Data section:
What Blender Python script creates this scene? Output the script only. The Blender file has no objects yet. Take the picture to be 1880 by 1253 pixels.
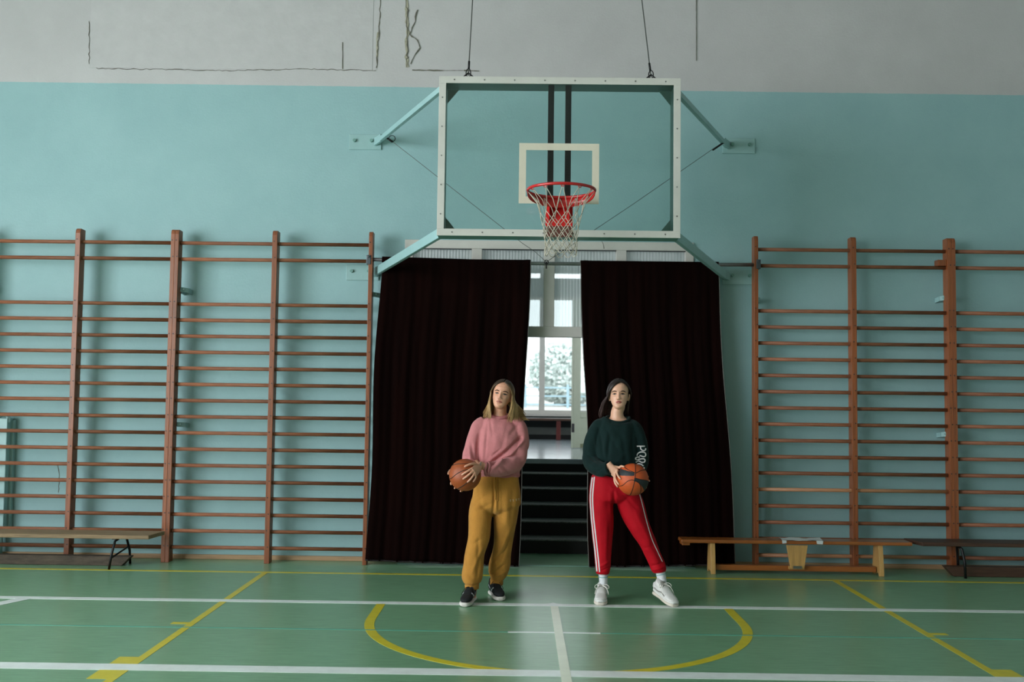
import bpy, bmesh, math, random
import numpy as np
from mathutils import Vector, Matrix, noise
from mathutils.bvhtree import BVHTree
R = math.radians
random.seed(7)
SC = bpy.context.scene
COL = SC.collection

# ------------------------------------------------------------------ camera
FPX, YAW, PITCH, ROLL = 1800.857, -0.0085, 0.0561, 0.0125
CAM = Vector((-0.2719, -8.414, 1.531))
FWD = Vector((math.sin(YAW)*math.cos(PITCH), math.cos(YAW)*math.cos(PITCH), math.sin(PITCH)))
_r = Vector((math.cos(YAW), -math.sin(YAW), 0)); _u = _r.cross(FWD)
RIGHT = _r*math.cos(ROLL) + _u*math.sin(ROLL); UP = _u*math.cos(ROLL) - _r*math.sin(ROLL)
cd = bpy.data.cameras.new('camera'); cam = bpy.data.objects.new('camera', cd); COL.objects.link(cam)
cd.sensor_width = 36.0; cd.lens = FPX/1880*36.0; cd.clip_end = 500
cd.dof.use_dof = True; cd.dof.focus_distance = 7.45; cd.dof.aperture_fstop = 2.2
cam.matrix_world = Matrix(((RIGHT.x, UP.x, -FWD.x, CAM.x), (RIGHT.y, UP.y, -FWD.y, CAM.y), (RIGHT.z, UP.z, -FWD.z, CAM.z), (0, 0, 0, 1)))
SC.camera = cam
def at(x, y, Y):                       # photo pixel -> point in the room at depth Y
    d = RIGHT*((x-940)/FPX) + UP*((626.5-y)/FPX) + FWD
    return CAM + d*((Y-CAM.y)/d.y)
def onfloor(x, y, Z=0.0):
    d = RIGHT*((x-940)/FPX) + UP*((626.5-y)/FPX) + FWD
    return CAM + d*((Z-CAM.z)/d.z)

# ------------------------------------------------------------------ view, world, lights
SC.view_settings.view_transform = 'Standard'; SC.view_settings.look = 'None'
SC.view_settings.gamma = 1.0; SC.view_settings.use_curve_mapping = False
SC.view_settings.exposure = 0.0
SC.cycles.use_denoising = True
SC.cycles.max_bounces = 8; SC.cycles.diffuse_bounces = 5; SC.cycles.glossy_bounces = 4; SC.cycles.transparent_max_bounces = 12
SC.cycles.sample_clamp_indirect = 6.0
w = bpy.data.worlds.new('overcast_sky'); SC.world = w; w.use_nodes = True
bg = w.node_tree.nodes['Background']; bg.inputs[0].default_value = (0.92, 0.97, 1.0, 1); bg.inputs[1].default_value = 3.2
WIN_X = -8.6
GYM_WINDOWS = [(-5.6, -2.8), (-8.6, -5.8), (-11.6, -8.8), (-14.4, -11.8)]       # y ranges of the tall windows in the left wall
WIN_Z = (.7, 4.7)
for y0, y1 in GYM_WINDOWS:
    ld = bpy.data.lights.new('window_daylight', 'AREA'); lo = bpy.data.objects.new('window_daylight', ld); COL.objects.link(lo)
    ld.shape = 'RECTANGLE'; ld.size = y1-y0; ld.size_y = WIN_Z[1]-WIN_Z[0]
    ld.energy = 385; ld.color = (0.93, 0.97, 1.0)
    lo.location = (WIN_X-0.22, (y0+y1)/2, sum(WIN_Z)/2); lo.rotation_euler = (R(90), 0, R(-90))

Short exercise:
Transcribe the material exactly, keeping every word and none of the pictures.

Reply:
What Blender Python script creates this scene? Output the script only. The Blender file has no objects yet. Take the picture to be 1880 by 1253 pixels.
import bpy, bmesh, math, random
import numpy as np
from mathutils import Vector, Matrix, noise
from mathutils.bvhtree import BVHTree
R = math.radians
random.seed(7)
SC = bpy.context.scene
COL = SC.collection

# ------------------------------------------------------------------ camera
FPX, YAW, PITCH, ROLL = 1800.857, -0.0085, 0.0561, 0.0125
CAM = Vector((-0.2719, -8.414, 1.531))
FWD = Vector((math.sin(YAW)*math.cos(PITCH), math.cos(YAW)*math.cos(PITCH), math.sin(PITCH)))
_r = Vector((math.cos(YAW), -math.sin(YAW), 0)); _u = _r.cross(FWD)
RIGHT = _r*math.cos(ROLL) + _u*math.sin(ROLL); UP = _u*math.cos(ROLL) - _r*math.sin(ROLL)
cd = bpy.data.cameras.new('camera'); cam = bpy.data.objects.new('camera', cd); COL.objects.link(cam)
cd.sensor_width = 36.0; cd.lens = FPX/1880*36.0; cd.clip_end = 500
cd.dof.use_dof = True; cd.dof.focus_distance = 7.45; cd.dof.aperture_fstop = 2.2
cam.matrix_world = Matrix(((RIGHT.x, UP.x, -FWD.x, CAM.x), (RIGHT.y, UP.y, -FWD.y, CAM.y), (RIGHT.z, UP.z, -FWD.z, CAM.z), (0, 0, 0, 1)))
SC.camera = cam
def at(x, y, Y):                       # photo pixel -> point in the room at depth Y
    d = RIGHT*((x-940)/FPX) + UP*((626.5-y)/FPX) + FWD
    return CAM + d*((Y-CAM.y)/d.y)
def onfloor(x, y, Z=0.0):
    d = RIGHT*((x-940)/FPX) + UP*((626.5-y)/FPX) + FWD
    return CAM + d*((Z-CAM.z)/d.z)

# ------------------------------------------------------------------ view, world, lights
SC.view_settings.view_transform = 'Standard'; SC.view_settings.look = 'None'
SC.view_settings.gamma = 1.0; SC.view_settings.use_curve_mapping = False
SC.view_settings.exposure = 0.0
SC.cycles.use_denoising = True
SC.cycles.max_bounces = 8; SC.cycles.diffuse_bounces = 5; SC.cycles.glossy_bounces = 4; SC.cycles.transparent_max_bounces = 12
SC.cycles.sample_clamp_indirect = 6.0
w = bpy.data.worlds.new('overcast_sky'); SC.world = w; w.use_nodes = True
bg = w.node_tree.nodes['Background']; bg.inputs[0].default_value = (0.92, 0.97, 1.0, 1); bg.inputs[1].default_value = 3.2
WIN_X = -8.6
GYM_WINDOWS = [(-5.6, -2.8), (-8.6, -5.8), (-11.6, -8.8), (-14.4, -11.8)]       # y ranges of the tall windows in the left wall
WIN_Z = (.7, 4.7)
for y0, y1 in GYM_WINDOWS:
    ld = bpy.data.lights.new('window_daylight', 'AREA'); lo = bpy.data.objects.new('window_daylight', ld); COL.objects.link(lo)
    ld.shape = 'RECTANGLE'; ld.size = y1-y0; ld.size_y = WIN_Z[1]-WIN_Z[0]
    ld.energy = 385; ld.color = (0.93, 0.97, 1.0)
    lo.location = (WIN_X-0.22, (y0+y1)/2, sum(WIN_Z)/2); lo.rotation_euler = (R(90), 0, R(-90))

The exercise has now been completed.